(Challenge) Pick out the lines below that contain the string "image" and copy them all.

(Rows)
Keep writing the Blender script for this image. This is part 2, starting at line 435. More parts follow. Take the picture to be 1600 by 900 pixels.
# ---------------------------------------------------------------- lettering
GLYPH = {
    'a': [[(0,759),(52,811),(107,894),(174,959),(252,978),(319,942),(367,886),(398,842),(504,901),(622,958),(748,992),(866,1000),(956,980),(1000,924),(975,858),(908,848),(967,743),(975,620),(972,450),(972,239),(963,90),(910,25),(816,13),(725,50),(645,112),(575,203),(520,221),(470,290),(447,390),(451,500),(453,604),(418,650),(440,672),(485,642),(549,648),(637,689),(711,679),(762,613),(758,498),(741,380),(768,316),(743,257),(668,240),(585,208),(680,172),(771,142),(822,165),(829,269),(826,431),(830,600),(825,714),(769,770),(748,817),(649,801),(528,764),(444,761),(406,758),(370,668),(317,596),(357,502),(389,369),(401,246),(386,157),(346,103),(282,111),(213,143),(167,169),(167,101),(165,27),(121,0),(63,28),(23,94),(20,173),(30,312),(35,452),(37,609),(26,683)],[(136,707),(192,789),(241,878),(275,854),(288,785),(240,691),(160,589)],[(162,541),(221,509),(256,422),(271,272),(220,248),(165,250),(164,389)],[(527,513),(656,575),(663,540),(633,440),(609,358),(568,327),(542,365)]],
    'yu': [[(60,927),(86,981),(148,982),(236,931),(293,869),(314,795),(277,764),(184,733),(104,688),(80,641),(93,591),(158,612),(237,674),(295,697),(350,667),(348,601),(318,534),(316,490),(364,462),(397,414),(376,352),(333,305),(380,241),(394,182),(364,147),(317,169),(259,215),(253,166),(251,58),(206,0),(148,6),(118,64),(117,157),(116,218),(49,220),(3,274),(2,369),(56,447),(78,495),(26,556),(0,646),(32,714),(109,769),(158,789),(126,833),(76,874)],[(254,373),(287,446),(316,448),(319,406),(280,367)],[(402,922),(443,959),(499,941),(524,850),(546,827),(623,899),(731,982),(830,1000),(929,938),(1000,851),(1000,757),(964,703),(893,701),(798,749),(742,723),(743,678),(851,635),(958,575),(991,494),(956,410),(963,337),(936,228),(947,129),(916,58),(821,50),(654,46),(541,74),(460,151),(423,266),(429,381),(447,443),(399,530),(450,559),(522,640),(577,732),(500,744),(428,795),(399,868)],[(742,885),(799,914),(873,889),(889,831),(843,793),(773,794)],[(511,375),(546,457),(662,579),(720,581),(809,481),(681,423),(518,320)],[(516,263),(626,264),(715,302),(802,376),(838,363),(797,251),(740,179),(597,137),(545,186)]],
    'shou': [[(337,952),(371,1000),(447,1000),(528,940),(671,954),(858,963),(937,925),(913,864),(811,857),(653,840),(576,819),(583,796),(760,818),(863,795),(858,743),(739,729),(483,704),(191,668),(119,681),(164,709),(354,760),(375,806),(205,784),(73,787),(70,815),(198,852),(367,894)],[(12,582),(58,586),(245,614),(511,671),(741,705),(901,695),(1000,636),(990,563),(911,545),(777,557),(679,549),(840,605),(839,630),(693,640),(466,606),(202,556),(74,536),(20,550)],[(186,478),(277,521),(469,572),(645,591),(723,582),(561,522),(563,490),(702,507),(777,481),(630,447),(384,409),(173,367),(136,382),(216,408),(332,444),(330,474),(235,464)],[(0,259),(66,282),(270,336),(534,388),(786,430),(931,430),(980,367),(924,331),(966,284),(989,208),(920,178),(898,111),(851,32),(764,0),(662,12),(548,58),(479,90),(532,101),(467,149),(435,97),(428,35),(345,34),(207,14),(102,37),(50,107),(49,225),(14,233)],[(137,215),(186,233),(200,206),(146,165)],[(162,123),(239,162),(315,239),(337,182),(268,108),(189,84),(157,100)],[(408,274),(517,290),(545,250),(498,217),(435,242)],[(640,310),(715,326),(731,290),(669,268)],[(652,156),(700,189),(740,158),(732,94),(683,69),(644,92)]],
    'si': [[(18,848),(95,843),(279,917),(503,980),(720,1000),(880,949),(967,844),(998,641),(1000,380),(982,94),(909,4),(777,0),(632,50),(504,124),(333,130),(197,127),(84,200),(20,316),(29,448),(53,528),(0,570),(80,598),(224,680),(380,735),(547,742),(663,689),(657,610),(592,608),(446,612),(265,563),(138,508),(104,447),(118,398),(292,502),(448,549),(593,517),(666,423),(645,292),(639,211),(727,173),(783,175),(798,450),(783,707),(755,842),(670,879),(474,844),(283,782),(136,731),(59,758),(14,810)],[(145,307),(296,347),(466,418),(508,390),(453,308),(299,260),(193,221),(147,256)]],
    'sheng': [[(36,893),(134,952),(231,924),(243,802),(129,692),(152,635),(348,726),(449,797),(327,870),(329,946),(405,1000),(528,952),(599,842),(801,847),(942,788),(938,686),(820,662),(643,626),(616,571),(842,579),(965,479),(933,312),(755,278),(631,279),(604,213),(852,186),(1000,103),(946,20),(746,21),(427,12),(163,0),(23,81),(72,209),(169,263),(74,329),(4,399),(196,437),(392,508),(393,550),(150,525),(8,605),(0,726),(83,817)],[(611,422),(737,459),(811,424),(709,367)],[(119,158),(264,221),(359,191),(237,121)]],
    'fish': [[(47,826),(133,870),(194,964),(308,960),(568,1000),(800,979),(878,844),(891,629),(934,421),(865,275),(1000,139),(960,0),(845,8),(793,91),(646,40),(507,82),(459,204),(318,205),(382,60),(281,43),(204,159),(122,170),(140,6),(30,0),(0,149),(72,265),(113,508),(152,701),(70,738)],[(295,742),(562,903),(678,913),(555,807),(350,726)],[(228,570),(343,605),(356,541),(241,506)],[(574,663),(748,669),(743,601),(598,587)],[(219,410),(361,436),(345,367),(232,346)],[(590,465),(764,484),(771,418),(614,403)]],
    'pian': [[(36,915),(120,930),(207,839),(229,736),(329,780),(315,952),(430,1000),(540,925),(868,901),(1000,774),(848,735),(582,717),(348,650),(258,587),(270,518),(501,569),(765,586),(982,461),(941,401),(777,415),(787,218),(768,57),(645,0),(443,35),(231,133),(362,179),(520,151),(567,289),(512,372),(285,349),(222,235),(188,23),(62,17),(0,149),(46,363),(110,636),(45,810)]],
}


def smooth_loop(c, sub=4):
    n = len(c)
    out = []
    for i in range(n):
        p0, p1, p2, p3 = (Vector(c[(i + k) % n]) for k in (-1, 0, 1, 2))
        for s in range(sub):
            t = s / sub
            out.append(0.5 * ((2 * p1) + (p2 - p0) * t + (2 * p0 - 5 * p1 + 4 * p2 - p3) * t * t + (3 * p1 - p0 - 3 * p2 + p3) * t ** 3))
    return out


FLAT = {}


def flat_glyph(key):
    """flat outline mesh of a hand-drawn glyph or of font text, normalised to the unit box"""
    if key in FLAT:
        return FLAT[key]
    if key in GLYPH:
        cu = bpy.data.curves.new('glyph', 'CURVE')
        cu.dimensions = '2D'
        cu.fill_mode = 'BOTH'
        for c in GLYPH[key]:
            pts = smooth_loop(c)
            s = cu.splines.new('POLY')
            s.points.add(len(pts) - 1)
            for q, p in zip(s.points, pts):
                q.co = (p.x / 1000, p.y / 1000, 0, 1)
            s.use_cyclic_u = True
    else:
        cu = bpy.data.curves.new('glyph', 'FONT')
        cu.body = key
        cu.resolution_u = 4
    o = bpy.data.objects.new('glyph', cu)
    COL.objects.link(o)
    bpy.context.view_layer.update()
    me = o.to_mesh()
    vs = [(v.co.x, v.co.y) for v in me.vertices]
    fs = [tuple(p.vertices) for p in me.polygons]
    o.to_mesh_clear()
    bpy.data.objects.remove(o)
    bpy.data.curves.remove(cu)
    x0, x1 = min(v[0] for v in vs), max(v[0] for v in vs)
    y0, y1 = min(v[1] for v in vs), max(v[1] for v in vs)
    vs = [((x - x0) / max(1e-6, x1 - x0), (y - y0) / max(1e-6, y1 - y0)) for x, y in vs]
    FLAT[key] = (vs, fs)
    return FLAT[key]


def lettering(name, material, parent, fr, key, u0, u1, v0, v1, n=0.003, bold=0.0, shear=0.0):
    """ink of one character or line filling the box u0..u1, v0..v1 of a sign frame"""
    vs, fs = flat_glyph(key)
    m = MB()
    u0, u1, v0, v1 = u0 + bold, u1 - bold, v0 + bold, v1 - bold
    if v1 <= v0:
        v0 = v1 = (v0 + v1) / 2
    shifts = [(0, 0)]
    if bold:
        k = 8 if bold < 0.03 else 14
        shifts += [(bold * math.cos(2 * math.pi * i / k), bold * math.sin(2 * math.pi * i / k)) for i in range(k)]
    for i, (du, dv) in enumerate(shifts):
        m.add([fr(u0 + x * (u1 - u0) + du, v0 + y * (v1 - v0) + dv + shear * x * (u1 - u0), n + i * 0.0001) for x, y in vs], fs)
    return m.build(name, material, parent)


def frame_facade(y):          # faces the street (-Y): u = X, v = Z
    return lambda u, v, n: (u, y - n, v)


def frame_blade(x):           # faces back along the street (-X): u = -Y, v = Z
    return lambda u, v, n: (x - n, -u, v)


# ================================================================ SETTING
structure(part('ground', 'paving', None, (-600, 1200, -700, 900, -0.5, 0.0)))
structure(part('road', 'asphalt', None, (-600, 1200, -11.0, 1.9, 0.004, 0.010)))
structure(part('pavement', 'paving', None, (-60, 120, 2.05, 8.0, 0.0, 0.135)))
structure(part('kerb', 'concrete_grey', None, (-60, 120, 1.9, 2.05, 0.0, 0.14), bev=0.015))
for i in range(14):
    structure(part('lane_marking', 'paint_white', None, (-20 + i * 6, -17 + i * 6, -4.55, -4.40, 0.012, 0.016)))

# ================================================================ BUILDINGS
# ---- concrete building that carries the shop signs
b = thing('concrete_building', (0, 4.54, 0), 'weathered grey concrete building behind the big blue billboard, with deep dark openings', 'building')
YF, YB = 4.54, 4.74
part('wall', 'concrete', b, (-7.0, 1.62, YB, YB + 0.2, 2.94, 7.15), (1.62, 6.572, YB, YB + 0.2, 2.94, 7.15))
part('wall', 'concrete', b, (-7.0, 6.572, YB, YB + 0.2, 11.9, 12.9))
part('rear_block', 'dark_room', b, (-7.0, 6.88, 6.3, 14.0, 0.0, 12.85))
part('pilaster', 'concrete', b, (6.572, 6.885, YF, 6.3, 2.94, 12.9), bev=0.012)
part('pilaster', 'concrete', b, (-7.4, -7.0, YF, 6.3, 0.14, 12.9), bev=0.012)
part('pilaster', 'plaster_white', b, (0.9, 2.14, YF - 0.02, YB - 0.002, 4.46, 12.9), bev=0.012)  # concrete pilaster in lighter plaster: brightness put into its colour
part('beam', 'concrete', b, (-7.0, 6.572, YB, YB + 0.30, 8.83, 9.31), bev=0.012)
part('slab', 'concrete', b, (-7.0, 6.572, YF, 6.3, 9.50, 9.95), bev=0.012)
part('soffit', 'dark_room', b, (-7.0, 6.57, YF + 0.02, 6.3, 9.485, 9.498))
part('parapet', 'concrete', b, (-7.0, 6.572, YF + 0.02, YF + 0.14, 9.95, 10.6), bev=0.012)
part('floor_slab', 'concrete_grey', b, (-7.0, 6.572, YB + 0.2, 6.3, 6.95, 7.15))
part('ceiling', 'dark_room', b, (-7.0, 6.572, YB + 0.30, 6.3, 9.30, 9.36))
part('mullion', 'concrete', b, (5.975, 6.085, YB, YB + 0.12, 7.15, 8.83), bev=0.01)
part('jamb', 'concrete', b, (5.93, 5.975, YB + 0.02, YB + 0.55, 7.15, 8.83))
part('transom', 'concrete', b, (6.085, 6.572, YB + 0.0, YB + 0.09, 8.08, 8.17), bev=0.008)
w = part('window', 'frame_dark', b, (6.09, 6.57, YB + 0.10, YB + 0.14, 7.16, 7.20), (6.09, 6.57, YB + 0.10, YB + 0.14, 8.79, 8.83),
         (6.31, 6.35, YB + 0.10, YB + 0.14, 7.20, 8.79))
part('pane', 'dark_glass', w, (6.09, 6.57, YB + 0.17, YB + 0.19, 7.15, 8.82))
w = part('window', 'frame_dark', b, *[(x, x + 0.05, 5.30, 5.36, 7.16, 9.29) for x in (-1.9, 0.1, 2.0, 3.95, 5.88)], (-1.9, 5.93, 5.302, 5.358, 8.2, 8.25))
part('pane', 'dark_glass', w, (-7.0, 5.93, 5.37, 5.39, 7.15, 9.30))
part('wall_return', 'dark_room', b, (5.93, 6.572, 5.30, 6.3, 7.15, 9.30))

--

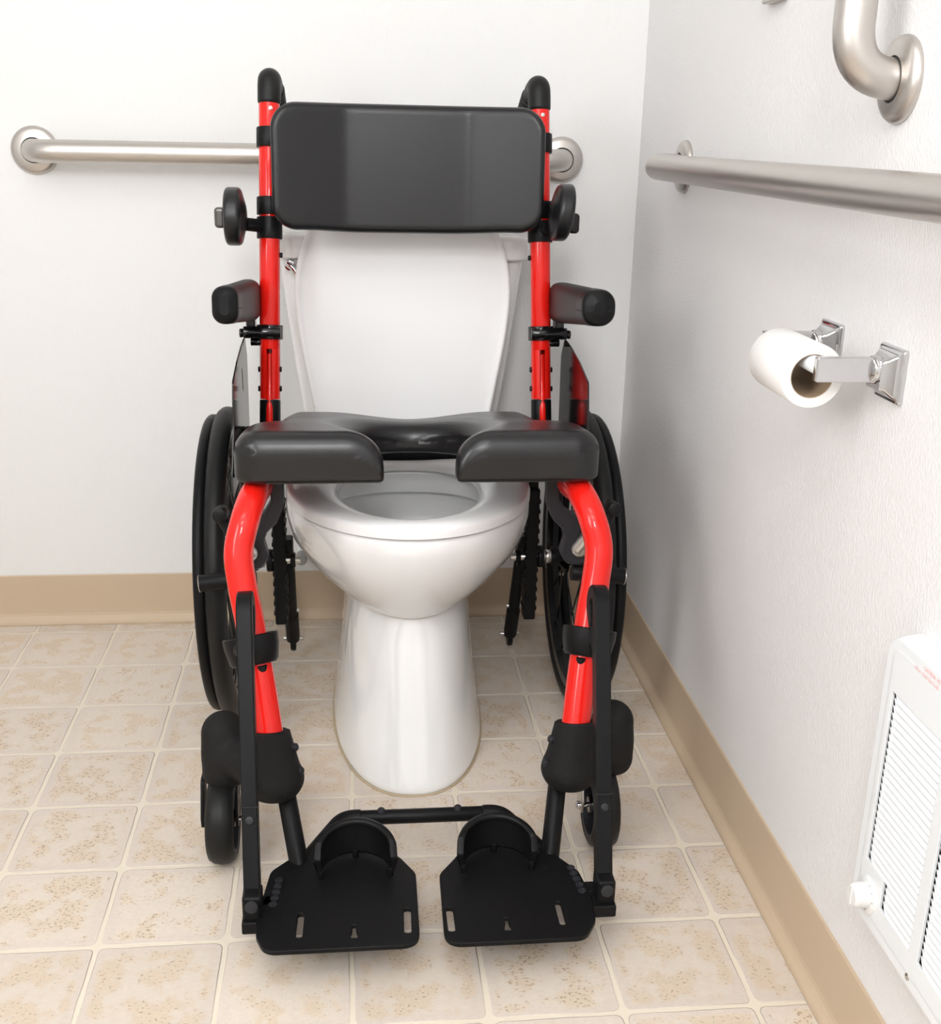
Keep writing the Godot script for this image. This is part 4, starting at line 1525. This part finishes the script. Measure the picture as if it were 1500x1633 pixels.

==

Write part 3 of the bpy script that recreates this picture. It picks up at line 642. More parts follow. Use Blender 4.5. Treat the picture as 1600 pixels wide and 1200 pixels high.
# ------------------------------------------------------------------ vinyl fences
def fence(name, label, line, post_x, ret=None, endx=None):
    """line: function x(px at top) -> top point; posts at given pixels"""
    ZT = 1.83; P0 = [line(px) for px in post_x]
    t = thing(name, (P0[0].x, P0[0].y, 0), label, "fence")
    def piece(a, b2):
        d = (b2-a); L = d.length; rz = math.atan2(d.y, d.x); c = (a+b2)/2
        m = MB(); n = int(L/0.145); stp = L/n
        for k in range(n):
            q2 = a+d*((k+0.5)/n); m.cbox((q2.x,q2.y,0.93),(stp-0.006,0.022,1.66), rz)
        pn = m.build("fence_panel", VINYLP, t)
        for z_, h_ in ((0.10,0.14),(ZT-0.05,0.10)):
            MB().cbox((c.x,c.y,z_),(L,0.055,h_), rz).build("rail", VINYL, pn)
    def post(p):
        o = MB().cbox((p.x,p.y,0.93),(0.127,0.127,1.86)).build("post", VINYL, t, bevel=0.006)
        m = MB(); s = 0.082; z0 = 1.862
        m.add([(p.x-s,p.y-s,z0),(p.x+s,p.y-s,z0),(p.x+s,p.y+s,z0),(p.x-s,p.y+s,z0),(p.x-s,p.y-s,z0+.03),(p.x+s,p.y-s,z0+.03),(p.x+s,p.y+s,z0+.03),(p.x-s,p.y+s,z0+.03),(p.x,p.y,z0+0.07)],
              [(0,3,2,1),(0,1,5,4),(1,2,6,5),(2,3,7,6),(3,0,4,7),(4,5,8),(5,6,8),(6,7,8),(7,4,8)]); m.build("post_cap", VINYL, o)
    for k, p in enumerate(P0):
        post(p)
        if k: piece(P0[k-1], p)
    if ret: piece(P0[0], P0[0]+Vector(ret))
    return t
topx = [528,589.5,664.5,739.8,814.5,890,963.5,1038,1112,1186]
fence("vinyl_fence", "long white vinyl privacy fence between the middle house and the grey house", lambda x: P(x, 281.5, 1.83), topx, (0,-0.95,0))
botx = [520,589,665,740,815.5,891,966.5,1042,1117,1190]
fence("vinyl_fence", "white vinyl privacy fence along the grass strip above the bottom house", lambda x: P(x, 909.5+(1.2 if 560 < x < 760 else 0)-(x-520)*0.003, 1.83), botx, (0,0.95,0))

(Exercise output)
Keep writing the Blender script for this image. This is part 2, starting at line 435. More parts follow. Take the picture to be 1600 by 900 pixels.
Keep writing the Godot script for this image. This is part 4, starting at line 1525. This part finishes the script. Measure the picture as if it were 1500x1633 pixels.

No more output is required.